Interview: “People buy cars in Mumbai because they don’t have to think of parking cost”

Trupti Amritwar Vaitla, urban designer and sustainable mobility champion, talks about rising car ownership in Mumbai and possible solutions.

Mumbai is the most stressful city to drive in globally, according to a study by Hiyacar, a UK based car sharing company. It is also ranked 5th in global vehicular congestion by the TomTom traffic index of 2021, a global traffic index. Not surprisingly, traffic congestion, road rage incidents and the stress of commuting long distances to work is adversely affecting the physical and mental health of drivers.

Additionally, the state of the city’s roads, poorly built, burdened by pothole and unsafe dividers has led to a 15% increase in road accidents in the first six months of 2021. Deaths due to accidents increased by 22% in the same period as compared to the preceding year. 

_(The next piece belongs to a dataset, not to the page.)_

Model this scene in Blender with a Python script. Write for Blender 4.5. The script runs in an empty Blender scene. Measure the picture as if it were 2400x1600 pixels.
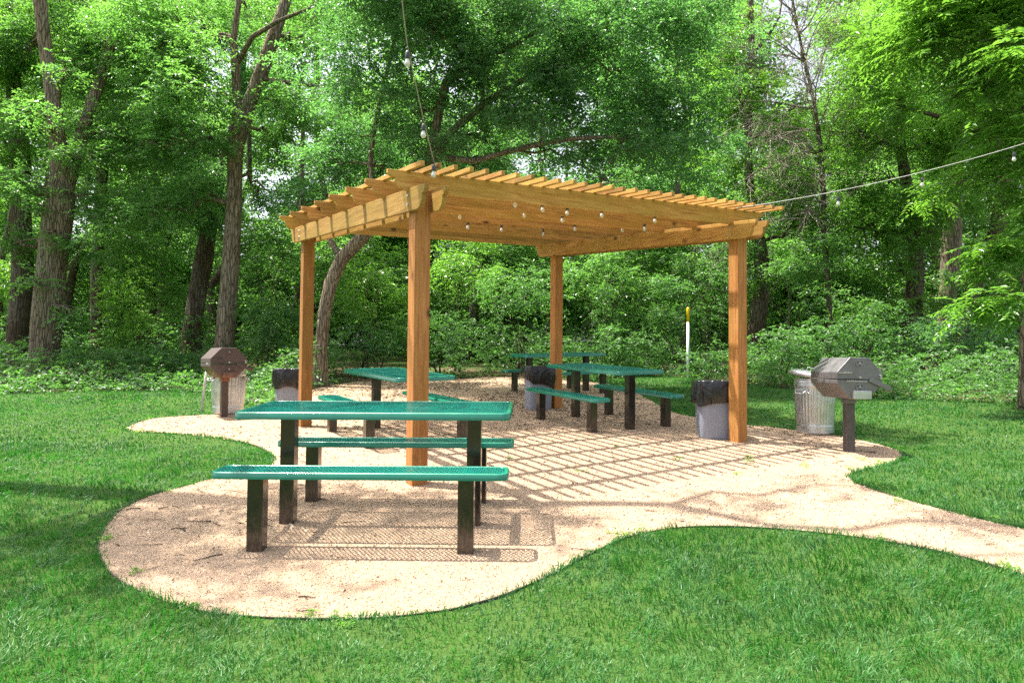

Deterrents to car ownership

According to the state economic survey report of 2019-2020, Mumbai’s vehicle density of 1900/km is 15 times higher than the 123/km in the rest of state combined. The number of cars per capita is increasing at roughly 10% every year, while the length of the roads has remained almost the same. In December, the state transport department’s 2021 statistics showed a 47% rise in private vehicle registrations since the previous year. The result is less space for parking, parks and other recreational facilities. 

mask marshall in south bombay fining people for not wearing a mask
Traffic congestion also leads to auto-rickshaw and taxi fare hikes, making even those an unaffordable mode of travel. Photo: Gopal MS, Mumbai Paused

Trupti Amritwar Vaitla, Chief Executive officer of Mumbai Environment and Social Network, an NGO working towards sustainable mobility in Mumbai is an architect and urban designer and is currently associated with various research projects related to Mumbai’s public spaces and transport issues. In this interview to Citizen Matters, she answers questions about rising car ownership in Mumbai, and possible solutions towards managing this growing crisis. Excerpts from the interview.

Some citizens I spoke to find cars more comfortable and convenient than public transport, despite the costs. But, given the city’s congestion and commuting woes, what alternative do they have?

It’s not just a status symbol but an aspiration for many. A majority of the city still lives in slums and income disparity is growing. The invention of the car is only 120 years old. Considering its technological advancements, modern cars should be more costly in India today. But due to the mass production we have been able to make car ownership more affordable and accessible to the masses.

The Brihanmumbai Municipal Corporation (BMC) had set up a team of experts in 2021 to frame a parking policy. The team had found that, “only about 45% space of public parking lots are used by the 34 lakh vehicles registered in the city.” Your comments?

Land is limited in a city like Mumbai, and an expensive resource. Every vehicle purchased requires space for moving and parking.

Unfortunately, instead of prioritising street parking management, there is a preference to incentivise multi-level off-street parking facilities by funding or providing subsidies for public parking for private vehicles. This is not in alignment with parking demand management and sustainable mobility principles.

Most do not recognize the obvious shortcomings of a private car, which takes 500 sq ft of road space to drive. The need for space increases with the speed of the car. Even when stationary, it requires 150–200 sq ft of space. For every vehicle purchased, a minimum of three locations are required for parking. There is a need to create awareness regarding the space issue in Mumbai.

We will have to find a balance between private vehicle ownership and public transport like buses, trains, shared taxis, autos and bicycles. But in the current absence of this balance, we might witness a complete standstill of mobility for all vehicles, because of congestion and parking. It’s a vicious cycle.

What is the solution here?

Private vehicles are growing at a rate of 10% per annum. But the need for parking spaces will grow three times the growth rate of cars, or 30% per annum, which will create a major crisis situation for parking, ultimately leading to more congestion than we see now.

The notion that parking is free infrastructure to be provided by the state is where the problem lies. 

Read more: Is Mumbai a step closer to solving its parking crisis?

The provision of multi-level off-street parking facilities receives the most funding, and is lauded as an ideal solution, without any effort towards on-street parking management. 

The cost of a multi-level parking facility is not inclusive of land cost, which will inevitably be higher than the construction cost. To recover even construction costs, public and private bodies need to collaborate to optimise cost of land and construction. Very high parking fees will thus have to be charged to recover this cost in three to five years’ time. 

Will citizens pay such high parking fees? 

People buy cars because they don’t have to think of parking cost. Only when they understand the market value of parking space will they get discouraged. There is a need for on-street parking management with regulated priced parking, as that is the most effective demand management strategy to control rapidly growing private vehicles.

We need to realise that more parking supply is a magnet for more vehicles. Abundant parking supply gives rise to more parking demand and the vicious demand-supply cycle goes on, adversely impacting sustainable mobility.

We can certainly take inspiration from other cities and countries, but we cannot blindly copy them. We have our unique challenges with regard to density, ambiguity of land ownership, income disparity, informality and much more.